> _WHAT IS ASKED_
Work out how many lines of the listing hold the string "script". Answer with that number alone.
## BEGIN ENTRIES
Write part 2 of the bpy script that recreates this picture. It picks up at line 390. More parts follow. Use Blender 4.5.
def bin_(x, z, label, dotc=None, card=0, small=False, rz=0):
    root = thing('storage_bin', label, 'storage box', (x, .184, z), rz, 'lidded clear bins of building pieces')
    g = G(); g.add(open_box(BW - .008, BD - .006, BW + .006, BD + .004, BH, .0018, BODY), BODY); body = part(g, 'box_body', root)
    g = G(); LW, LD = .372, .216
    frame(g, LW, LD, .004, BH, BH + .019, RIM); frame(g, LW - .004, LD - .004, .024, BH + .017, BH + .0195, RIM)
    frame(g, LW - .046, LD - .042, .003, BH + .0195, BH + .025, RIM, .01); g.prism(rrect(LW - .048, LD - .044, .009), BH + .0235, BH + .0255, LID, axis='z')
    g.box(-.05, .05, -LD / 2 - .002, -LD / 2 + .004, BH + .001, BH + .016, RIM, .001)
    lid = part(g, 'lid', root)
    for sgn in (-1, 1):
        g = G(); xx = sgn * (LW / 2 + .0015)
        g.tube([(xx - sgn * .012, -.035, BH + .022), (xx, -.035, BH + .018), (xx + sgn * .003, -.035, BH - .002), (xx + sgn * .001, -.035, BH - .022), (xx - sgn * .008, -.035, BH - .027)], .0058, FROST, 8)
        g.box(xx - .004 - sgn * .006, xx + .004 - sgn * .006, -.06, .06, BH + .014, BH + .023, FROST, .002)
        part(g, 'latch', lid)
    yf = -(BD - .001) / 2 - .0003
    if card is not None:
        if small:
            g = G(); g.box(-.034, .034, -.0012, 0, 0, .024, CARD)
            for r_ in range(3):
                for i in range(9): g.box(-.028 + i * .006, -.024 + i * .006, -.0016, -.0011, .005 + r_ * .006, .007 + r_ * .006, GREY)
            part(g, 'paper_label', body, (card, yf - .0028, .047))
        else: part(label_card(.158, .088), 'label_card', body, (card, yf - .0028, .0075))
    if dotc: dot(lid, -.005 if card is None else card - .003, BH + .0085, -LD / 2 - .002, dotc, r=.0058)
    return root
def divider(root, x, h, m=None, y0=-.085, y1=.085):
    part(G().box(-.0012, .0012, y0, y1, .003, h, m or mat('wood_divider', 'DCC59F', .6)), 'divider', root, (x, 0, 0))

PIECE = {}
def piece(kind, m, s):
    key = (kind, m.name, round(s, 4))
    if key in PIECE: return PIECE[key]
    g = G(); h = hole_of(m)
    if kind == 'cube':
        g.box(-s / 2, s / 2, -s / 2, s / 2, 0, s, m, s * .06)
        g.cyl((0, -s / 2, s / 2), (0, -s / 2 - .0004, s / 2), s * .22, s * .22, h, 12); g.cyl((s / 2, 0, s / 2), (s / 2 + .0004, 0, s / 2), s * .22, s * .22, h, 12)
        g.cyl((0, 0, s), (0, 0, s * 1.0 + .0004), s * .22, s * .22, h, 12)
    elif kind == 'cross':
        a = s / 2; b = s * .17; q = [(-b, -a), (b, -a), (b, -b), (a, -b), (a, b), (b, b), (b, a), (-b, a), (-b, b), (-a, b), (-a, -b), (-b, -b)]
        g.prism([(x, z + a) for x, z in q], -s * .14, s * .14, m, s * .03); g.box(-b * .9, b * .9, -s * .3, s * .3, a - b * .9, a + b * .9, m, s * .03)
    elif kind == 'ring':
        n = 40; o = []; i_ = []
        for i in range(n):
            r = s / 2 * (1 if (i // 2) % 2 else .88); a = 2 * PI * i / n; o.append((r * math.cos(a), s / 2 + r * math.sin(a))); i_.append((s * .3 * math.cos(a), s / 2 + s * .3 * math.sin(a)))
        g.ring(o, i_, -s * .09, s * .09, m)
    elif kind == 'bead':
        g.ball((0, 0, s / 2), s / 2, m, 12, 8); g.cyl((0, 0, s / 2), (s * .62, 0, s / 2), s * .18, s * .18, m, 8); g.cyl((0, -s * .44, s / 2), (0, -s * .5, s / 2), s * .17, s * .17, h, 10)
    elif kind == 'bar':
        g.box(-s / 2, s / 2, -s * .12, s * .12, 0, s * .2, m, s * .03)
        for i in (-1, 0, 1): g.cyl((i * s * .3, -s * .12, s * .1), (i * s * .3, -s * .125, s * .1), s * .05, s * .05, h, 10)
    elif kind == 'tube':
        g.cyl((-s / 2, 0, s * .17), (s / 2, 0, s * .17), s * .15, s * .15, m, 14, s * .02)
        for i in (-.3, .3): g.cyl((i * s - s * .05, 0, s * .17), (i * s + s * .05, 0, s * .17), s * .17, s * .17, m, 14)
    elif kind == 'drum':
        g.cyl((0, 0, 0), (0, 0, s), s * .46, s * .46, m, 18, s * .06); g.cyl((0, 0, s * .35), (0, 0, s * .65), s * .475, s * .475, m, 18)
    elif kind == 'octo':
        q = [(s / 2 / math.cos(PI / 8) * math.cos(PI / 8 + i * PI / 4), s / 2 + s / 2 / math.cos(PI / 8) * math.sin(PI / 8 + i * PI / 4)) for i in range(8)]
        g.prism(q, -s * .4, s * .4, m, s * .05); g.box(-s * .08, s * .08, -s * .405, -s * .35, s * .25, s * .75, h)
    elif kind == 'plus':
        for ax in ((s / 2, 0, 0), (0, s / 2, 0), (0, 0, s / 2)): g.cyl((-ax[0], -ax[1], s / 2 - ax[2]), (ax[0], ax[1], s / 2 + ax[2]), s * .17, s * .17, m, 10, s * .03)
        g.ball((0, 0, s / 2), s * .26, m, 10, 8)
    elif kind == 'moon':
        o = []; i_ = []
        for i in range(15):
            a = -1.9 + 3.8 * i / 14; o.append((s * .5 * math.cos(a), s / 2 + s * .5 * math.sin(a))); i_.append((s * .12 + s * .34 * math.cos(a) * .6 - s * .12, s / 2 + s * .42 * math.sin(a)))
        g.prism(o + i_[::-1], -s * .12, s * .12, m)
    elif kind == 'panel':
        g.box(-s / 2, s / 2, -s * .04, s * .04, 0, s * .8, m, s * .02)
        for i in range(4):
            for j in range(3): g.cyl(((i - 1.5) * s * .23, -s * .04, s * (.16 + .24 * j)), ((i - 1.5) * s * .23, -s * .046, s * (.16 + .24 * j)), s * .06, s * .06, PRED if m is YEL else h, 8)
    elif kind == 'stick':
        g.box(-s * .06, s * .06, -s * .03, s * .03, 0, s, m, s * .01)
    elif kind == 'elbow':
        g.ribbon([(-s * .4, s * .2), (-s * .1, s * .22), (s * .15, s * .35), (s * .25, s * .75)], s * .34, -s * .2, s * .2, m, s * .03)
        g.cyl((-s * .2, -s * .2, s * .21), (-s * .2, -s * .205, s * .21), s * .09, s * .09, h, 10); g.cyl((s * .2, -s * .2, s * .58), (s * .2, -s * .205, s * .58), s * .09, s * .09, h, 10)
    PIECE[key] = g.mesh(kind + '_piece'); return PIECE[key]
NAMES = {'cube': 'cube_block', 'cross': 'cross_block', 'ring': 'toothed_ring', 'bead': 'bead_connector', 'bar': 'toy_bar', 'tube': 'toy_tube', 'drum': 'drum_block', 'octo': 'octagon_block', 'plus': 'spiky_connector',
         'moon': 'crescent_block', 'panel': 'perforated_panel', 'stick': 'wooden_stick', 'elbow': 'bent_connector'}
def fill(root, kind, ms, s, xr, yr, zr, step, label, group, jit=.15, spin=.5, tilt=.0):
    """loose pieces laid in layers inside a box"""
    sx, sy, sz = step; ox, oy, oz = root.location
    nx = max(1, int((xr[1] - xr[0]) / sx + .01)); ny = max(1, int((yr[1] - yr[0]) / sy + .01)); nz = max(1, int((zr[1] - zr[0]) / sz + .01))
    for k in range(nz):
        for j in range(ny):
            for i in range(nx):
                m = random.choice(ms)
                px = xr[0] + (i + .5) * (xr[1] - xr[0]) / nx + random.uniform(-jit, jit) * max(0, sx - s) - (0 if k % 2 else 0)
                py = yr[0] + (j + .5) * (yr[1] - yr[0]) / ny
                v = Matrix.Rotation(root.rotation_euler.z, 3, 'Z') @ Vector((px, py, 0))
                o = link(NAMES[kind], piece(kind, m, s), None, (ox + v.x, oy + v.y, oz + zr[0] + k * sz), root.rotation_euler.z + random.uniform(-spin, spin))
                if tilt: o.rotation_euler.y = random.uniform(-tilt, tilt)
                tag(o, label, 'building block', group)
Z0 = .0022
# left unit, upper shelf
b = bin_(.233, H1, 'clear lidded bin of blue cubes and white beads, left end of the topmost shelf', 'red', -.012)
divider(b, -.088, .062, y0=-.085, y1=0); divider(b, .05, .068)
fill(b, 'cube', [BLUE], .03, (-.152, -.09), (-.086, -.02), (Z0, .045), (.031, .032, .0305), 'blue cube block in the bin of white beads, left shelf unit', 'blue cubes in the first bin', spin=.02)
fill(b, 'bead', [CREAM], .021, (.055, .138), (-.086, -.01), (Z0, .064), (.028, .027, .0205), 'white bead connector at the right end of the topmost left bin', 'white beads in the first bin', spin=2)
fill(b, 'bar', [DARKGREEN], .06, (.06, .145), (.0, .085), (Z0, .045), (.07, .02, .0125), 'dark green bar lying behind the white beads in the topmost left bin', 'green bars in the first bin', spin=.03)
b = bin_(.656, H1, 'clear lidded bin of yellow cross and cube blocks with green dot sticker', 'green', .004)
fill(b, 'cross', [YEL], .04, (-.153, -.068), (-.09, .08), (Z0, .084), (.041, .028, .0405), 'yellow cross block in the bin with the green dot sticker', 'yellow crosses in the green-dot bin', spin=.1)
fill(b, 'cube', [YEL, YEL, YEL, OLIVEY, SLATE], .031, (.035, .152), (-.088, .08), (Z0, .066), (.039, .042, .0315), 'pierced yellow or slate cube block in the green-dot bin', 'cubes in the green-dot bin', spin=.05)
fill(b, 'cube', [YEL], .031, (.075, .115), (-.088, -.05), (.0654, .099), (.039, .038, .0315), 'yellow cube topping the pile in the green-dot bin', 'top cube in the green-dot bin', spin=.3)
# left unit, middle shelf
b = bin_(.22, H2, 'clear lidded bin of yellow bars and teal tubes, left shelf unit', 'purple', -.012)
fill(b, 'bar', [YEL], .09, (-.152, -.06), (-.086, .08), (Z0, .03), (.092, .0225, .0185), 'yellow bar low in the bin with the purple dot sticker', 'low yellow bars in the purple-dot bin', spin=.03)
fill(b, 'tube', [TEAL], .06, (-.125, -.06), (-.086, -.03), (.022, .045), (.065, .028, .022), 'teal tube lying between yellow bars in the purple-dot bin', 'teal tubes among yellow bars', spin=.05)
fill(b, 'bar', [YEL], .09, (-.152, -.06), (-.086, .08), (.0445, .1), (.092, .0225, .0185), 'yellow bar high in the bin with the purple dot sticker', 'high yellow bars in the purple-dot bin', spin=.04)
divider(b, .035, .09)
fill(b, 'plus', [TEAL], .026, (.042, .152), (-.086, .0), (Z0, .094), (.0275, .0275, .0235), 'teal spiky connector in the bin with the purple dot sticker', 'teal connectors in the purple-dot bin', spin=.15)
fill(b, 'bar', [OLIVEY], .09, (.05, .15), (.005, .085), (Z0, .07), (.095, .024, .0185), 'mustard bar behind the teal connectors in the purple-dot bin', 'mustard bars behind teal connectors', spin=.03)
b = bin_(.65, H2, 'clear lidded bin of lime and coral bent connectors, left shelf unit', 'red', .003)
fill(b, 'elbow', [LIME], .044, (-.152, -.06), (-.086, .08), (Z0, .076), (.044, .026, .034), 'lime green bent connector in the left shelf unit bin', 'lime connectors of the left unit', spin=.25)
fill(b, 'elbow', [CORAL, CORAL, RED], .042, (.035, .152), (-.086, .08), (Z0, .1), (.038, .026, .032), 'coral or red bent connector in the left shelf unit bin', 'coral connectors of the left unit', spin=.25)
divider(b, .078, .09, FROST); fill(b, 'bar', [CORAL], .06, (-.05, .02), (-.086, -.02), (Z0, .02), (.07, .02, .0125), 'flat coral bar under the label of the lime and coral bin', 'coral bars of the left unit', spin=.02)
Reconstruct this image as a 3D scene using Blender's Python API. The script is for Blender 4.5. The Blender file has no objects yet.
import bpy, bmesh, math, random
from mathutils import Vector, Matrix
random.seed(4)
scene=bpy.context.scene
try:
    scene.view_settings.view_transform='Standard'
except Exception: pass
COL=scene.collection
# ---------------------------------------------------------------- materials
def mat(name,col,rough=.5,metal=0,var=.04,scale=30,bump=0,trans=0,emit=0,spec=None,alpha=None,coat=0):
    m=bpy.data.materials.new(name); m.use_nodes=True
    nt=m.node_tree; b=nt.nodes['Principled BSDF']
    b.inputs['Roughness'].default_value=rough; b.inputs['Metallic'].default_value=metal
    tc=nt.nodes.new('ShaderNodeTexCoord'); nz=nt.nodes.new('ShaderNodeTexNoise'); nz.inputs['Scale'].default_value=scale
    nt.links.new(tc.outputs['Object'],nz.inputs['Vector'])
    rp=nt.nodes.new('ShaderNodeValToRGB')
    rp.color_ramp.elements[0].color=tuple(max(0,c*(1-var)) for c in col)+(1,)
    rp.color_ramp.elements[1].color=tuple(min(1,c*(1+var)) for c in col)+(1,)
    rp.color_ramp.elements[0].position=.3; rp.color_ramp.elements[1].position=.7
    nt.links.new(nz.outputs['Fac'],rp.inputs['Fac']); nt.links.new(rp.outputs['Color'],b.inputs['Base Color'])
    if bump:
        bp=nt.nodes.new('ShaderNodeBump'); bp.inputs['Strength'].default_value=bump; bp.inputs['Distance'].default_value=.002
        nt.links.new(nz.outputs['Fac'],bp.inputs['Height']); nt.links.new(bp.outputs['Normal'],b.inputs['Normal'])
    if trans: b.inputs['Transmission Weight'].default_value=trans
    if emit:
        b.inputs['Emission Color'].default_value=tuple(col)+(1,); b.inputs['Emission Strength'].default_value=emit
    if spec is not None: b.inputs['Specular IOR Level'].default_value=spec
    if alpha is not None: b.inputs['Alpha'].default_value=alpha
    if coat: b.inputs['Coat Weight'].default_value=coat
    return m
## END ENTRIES
> _PROBLEM SOLUTION_
2